Which is better, a painted or a galvanized trailer?


Both have their place. If you are a saltwater boater, galvanized trailers will give you the longest service. If you are a freshwater boater, either will work. Keep in mind that even in freshwater, there are brackish conditions, road salt and other elements that will attack your trailers painted (powdercoat) finish. Periodic washing and waxing will prolong the life of painted products. EZ Loader has taken extensive measures, even to the point of shotblasting all major components of the powdercoated trailers prior to painting, to provide the most trouble free powdercoat finish possible.



Do I need a bunk or roller model for my boat?


There are several things that have to be taken into consideration when deciding this. The first is how you load and launch. Bunk trailers (unless you add our super slippery Channel Guide Bunk Covers) require that you float the boat off for launching and back on again for loading.So if your favorite ramps are deep water ramps where you can adequately float the boat off and on, a bunk trailer will be fine. If the ramps are shallow, and you can't get the boat to float off until the towing vehicle is in the water, than a roller trailer is going to work better for you. A roller trailer allows you to get the boat off the trailer and back on again in shallower water than a bunk trailer does. The second item that must be looked at is what your boat is made out of. If you have a 'lightly' built riveted aluminum boat, rollers can often 'dimple' the hull. Bunk trailers are better in this case. Heavier built welded aluminum boats or heavier built riveted boats will often work fine on either bunk or roller. Fiberglass hulls generally are also fine on either bunk or roller trailers. The key to this is knowing the construction of your boat. If you are buying a new boat, check with the manufacturer of the boat to see which type they recommend.

 Why do torsion axle tandem trailers have to be trailered parallel to the ground?

Torsion suspension is not like spring suspension. With spring suspension on tandem axle EZ Loader Boat trailers, there is an "equalizer" between the two sets of springs on each side of the trailer. This equalizer allows the axles to shift if the trailer isnt parallel to the ground, and equalize the load between the two axles. On torsion suspension, the two axles are independent of each other. If the trailer is running slightly uphill towards the towing vehicle, the forward axle begins to slightly lift off the ground. This causes the forward axle to carry less load and the rear axle's load increases. To maintain an even distribution of load between the two axles, the tandem axle torsion models must run parallel to the ground.


How much tongue weight do I need?


Assuming your vehicle's hitch will carry the load, the general rule of thumb is to have between 5% & 7% of the combined weight of the trailer and boat. As an example, if your boat weighs 4,000 pounds, and your EZ Loader trailer weighs 1,000 pounds, you have a total combined weight of 5,000 pounds. You then could have from 250 to 350 pounds of tongue weight.

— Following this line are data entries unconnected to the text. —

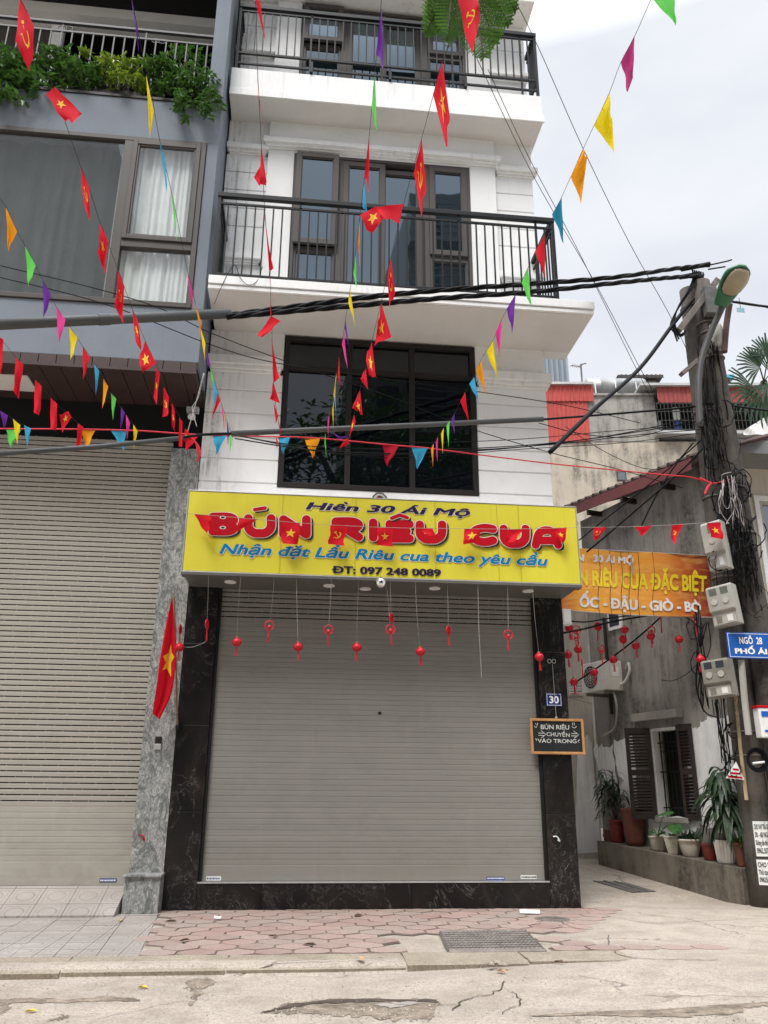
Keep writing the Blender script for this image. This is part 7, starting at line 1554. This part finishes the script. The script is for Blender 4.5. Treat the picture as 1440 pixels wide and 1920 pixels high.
def facing(x0, x1, y0, h, mat, label, seed, grille=False, win=True):
    o = thing('facing_building', ((x0+x1)/2, y0-4, 0), label, 'building', 'buildings across the street, mirrored in the windows'); b = MB(); b.box(x0, y0-9, 0, x1, y0, h); b.build('wall', mat, o)
    wb2 = MB(); sb2 = MB(); z = 3.5
    while z < h-2:
        sb2.box(x0-.1, y0, z-.35, x1+.1, y0+.9, z-.15)
        n = max(2, int((x1-x0)/2.2))
        for i in range(n): xa = x0+(x1-x0)*(i+.2)/n; wb2.box(xa, y0-.01, z+.6, xa+(x1-x0)*.55/n, y0+.02, z+2.4)
        if grille:
            k = x0
            for zz3 in (z+.2, z+.6, z+1.0, z+1.4, z+1.8): sb2.box(x0, y0+.82, zz3, x1, y0+.88, zz3+.06)
        z += 3.4
    if not win: return
    wb2.build('window', m_dk_glass, o); sb2.build('balcony', mat, o)
facing(4.6, 9.5, -9, 30.5, m_ref2, 'tall dark block with barred balconies across the street', 1, True)
facing(-18, -9.6, -9, 31, M('facing_plain', (.40, .41, .40), .85, .12, .5, 8, .1, streak=.5), 'tall plain grey block across the street on the left', 2, False, False)
facing(-7, 1.4, -9.4, 14.5, m_ref2, 'lower dark row of houses across the street', 3); facing(1.6, 4.5, -9.3, 21, m_ref2, 'narrow dark house across the street beside the tall block', 5)
facing(9.7, 22, -9.2, 17, m_ref, 'lower pale houses across the street on the right', 4)

# two pale cords dropping from the corner of the brown boards, and the stray wire on the balcony rail
for pts, lab in (([(382, 700, 11.38), (366, 760, 11.2), (348, 822, 11.0)], 'pale cord slanting from the corner of the brown boards to the sleeve end, left one'), ([(383, 700, 11.38), (372, 745, 11.3), (361, 765, 11.3), (369, 800, 11.1)], 'pale cord hanging from the corner of the brown boards, right one')):
    cable(pts, .006, lab, name='cord', mat=m_thread, group='cords at the board corner')
cable([(402, 570, 11.05), (412, 545, 11.1), (428, 512, 11.12), (441, 497, 11.1), (450, 520, 11.1), (465, 534, 11.1), (482, 527, 11.12), (492, 500, 11.14)], .005, 'stray looped wire caught on the left end of the middle balcony rail', name='stray_wire', mat=m_cable)
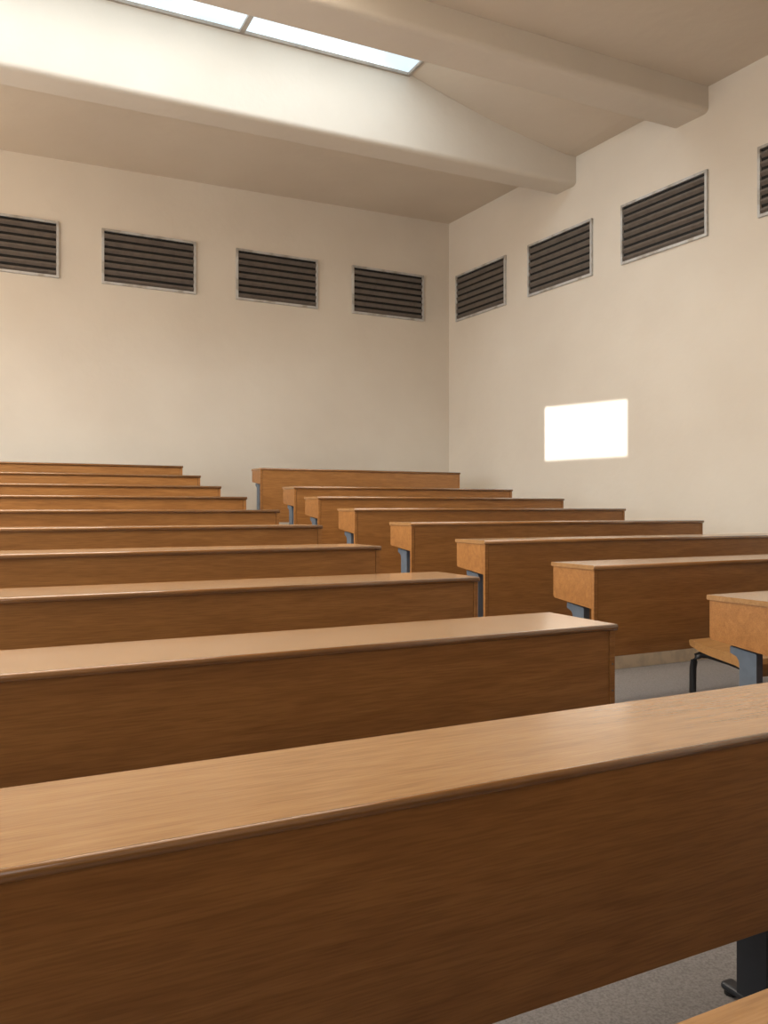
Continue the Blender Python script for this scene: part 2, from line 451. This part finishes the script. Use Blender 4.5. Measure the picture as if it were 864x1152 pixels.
# ------------------------------------------------------------------ stool behind the nearest right desk
t = thing('stool', 'plywood stool seat on black legs behind the nearest right block desk', 'stool', (1.665*S, 1.372*S, floor_z(1)))
bm = bmesh.new()
up = [(-.205, .345), (-.203, .375), (-.195, .405), (-.178, .428), (-.15, .442), (-.10, .450), (-.04, .453), (.06, .460), (.13, .470), (.18, .484)]
lo = [(.190, .482), (.194, .472), (.188, .452), (.13, .430), (.06, .416), (-.04, .402), (-.11, .392), (-.15, .378), (-.172, .360), (-.186, .340)]
prism_x(bm, up + lo, -.205, .205)
link('seat', bm, M['ply'], t, False)
for sx in (-1, 1):
    bm = bmesh.new()
    tube(bm, [(sx*.12, -.12, .366), (sx*.12, .0, .386), (sx*.14, .12, .404), (sx*.165, .148, .404), (sx*.182, .162, .394), (sx*.192, .170, .37), (sx*.196, .174, .33), (sx*.198, .176, .05), (sx*.198, .165, .024), (sx*.198, .12, .018), (sx*.198, -.19, .018)], .0185, 12)
    lg = link('leg', bm, M['black'], t, True)
    for y in (.10, -.17):
        bm = bmesh.new(); tube(bm, [(sx*.198, y, 0), (sx*.198, y, .02)], .021, 10)
        link('foot_pad', bm, M['rubber'], lg)

# ------------------------------------------------------------------ light
sun = bpy.data.lights.new('sun', 'SUN'); sun.energy = 6; sun.angle = math.radians(0.35); sun.color = (1, .97, .92)
so = bpy.data.objects.new('sun', sun); C.objects.link(so)
so.rotation_euler = Vector((1, 0, -SLOPE)).to_track_quat('-Z', 'Y').to_euler(); so.location = (-12, 8, 6)
# added fill, out of view: warm lamps washing ceiling and upper walls
def warm_fill(loc, aim, e):
    ul = bpy.data.lights.new('warm_fill', 'AREA'); ul.energy = e; ul.color = (1, .68, .38); ul.shape = 'RECTANGLE'; ul.size = 1.6; ul.size_y = .5
    uo = bpy.data.objects.new('warm_fill', ul); C.objects.link(uo)
    uo.location = P(*loc)
    uo.rotation_euler = (Vector(P(*aim)) - uo.location).to_track_quat('-Z', 'Y').to_euler()
warm_fill((XL + .15, 4.2, 1.25), (1.6, 4.8, 2.1), 48)
warm_fill((XL + .15, 1.4, 1.3), (3.1, 3.6, 1.85), 40)
w = bpy.data.worlds.new('world'); bpy.context.scene.world = w; w.use_nodes = True
bg = w.node_tree.nodes['Background']; bg.inputs[0].default_value = (.75, .85, 1, 1); bg.inputs[1].default_value = 1.0

# ------------------------------------------------------------------ camera
cd = bpy.data.cameras.new('camera'); co = bpy.data.objects.new('camera', cd); C.objects.link(co)
cd.sensor_width = 36; cd.lens = 920 / 1152 * 36; cd.shift_y = -2 / 1152
cd.clip_start = 0.02
co.location = (0, 0, CAMZ); co.rotation_euler = (math.pi/2, 0, -math.atan(462/920))
bpy.context.scene.camera = co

Remember that too little tongue weight will often cause 'fishtailing'.


How do I stop my trailer from fishtailing?


Fishtailing is generally a result of too little tongue weight. Your tongue weight should be between 5% & 10% of the combined weight of the boat and trailer. If your boat and trailer weigh, as an example, 4000 pounds, then you could have between 200 and 400 pounds of tongue weight. Be sure your hitch and towing vehicle can stand the added tongue weight.


What does being NMMA mean?

The National Marine Manufacturers Association (NMMA) is an organization of members from the marine industry. The NMMA's certification is an assurance that the product meets their stringent guidelines and qualifications. This certification also is your assurance that EZ Loader Custom Boat Trailers meet all safety standards for every component on our trailers. It also is a guaranty that your trailer meets the standards of the Department of Transportation, Society of Automotive Engineers and the National Highway Traffic Safety Administration.